Trade unions representing laid-off Keystone XL workers silent after report shows thousands of job losses

Four labor unions representing workers on the Keystone XL pipeline project were silent this week when asked about a recent federal report showing the significant economic consequences of shutting the project down.

The Laborers International Union of North America, the International Brotherhood of Teamsters (IBT), the International Union of Operating Engineers and the United Association of Union Plumbers and Pipefitters (UA) didn’t respond to multiple requests for comment from Fox News Digital when asked about the report. The four unions had reached an agreement with the pipeline’s operator TC Energy in August 2020 to represent thousands of project workers.

“The Keystone XL pipeline project will put thousands of Americans, including Teamsters, to work in good union jobs that will support working families,” Jim Hoffa, the former general president of the IBT, said after the agreement was announced. “We believe in supporting projects which prioritize the creation of good jobs through much-needed infrastructure development.”

However, months later, in January 2021, President Biden nixed the pipeline’s federal permits as part of his climate agenda, stating that the U.S. “must prioritize the development of a clean energy economy.” TC Energy withdrew from the project in June 2021 as a result of Biden’s decision despite Republican states’ efforts to force the federal government to reinstate the permits.

BIDEN ADMIN QUIETLY ADMITS CANCELING KEYSTONE XL PIPELINE COST THOUSANDS OF JOBS, BILLIONS OF DOLLARS

The cancelation of the pipeline project ultimately resulted in the loss of between 16,149 and 59,468 construction jobs that would have lasted roughly two years and would have had a positive economic impact of between $3.4-9.6 billion, according to a Department of Energy (DOE) report released late last month. The overdue report, which was ordered by a bipartisan infrastructure bill passed in November 2021, was published without a public announcement.

The report sparked widespread condemnation from Republican lawmakers who argued it proved the decision to ax the pipeline was misguided and harmful.

FORMER KEYSTONE PIPELINE WORKER RIPS BIDEN AFTER COMMENTS ON OIL PRODUCTION

“The Biden administration finally owned up to what we have known all along — killing the Keystone XL Pipeline cost good-paying jobs, hurt Montana’s economy and was the first step in the Biden administration’s war on oil and gas production in the United States,” Sen. Steve Daines.
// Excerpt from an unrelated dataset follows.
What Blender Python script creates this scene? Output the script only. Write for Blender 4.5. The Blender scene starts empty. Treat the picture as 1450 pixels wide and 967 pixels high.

R-Mont., said in a statement last week. 

“Unfortunately, the administration continues to pursue energy production anywhere but the United States,” he said. 

Sen. Jim Risch, R-Idaho, added that the report showed the administration “sacrificed thousands of American jobs.”

President Biden shakes hands with White House chief of staff Ron Klain alongside Secretary of Energy Jennifer Granholm at the White House on June 30, 2021.

In a statement to Fox News Digital last week, the DOE pushed back on criticism, saying its report determined the project would have created “approximately 50 permanent jobs.” The agency didn’t acknowledge the thousands of jobs that would have been created over the two-year construction period.

And in addition to its report, the project labor agreement (PLA) that TC Energy entered into with the four labor union promised the pipeline would create 42,000 “family-sustaining” jobs and provide $2 billion in total wages. 

“This project will bring good paying jobs to our members, all while keeping energy costs low and delivering a boost to local communities and their economies,” UA President Mark McManus said at the time. “We’re ready to get to work.”

The four labor unions that were part of the PLA and which ignored requests for comment from Fox News Digital endorsed Biden ahead of the 2020 presidential election. 

In August 2020, McManus said Biden would be a “fierce ally” to the union and Hoffa stated the Teamsters “have a friend in Joe Biden.”

Keystone XL had been slated to be completed early this year and transport an additional 830,000 barrels of crude oil from Canada to the U.S. through an existing pipeline network, according to TC Energy.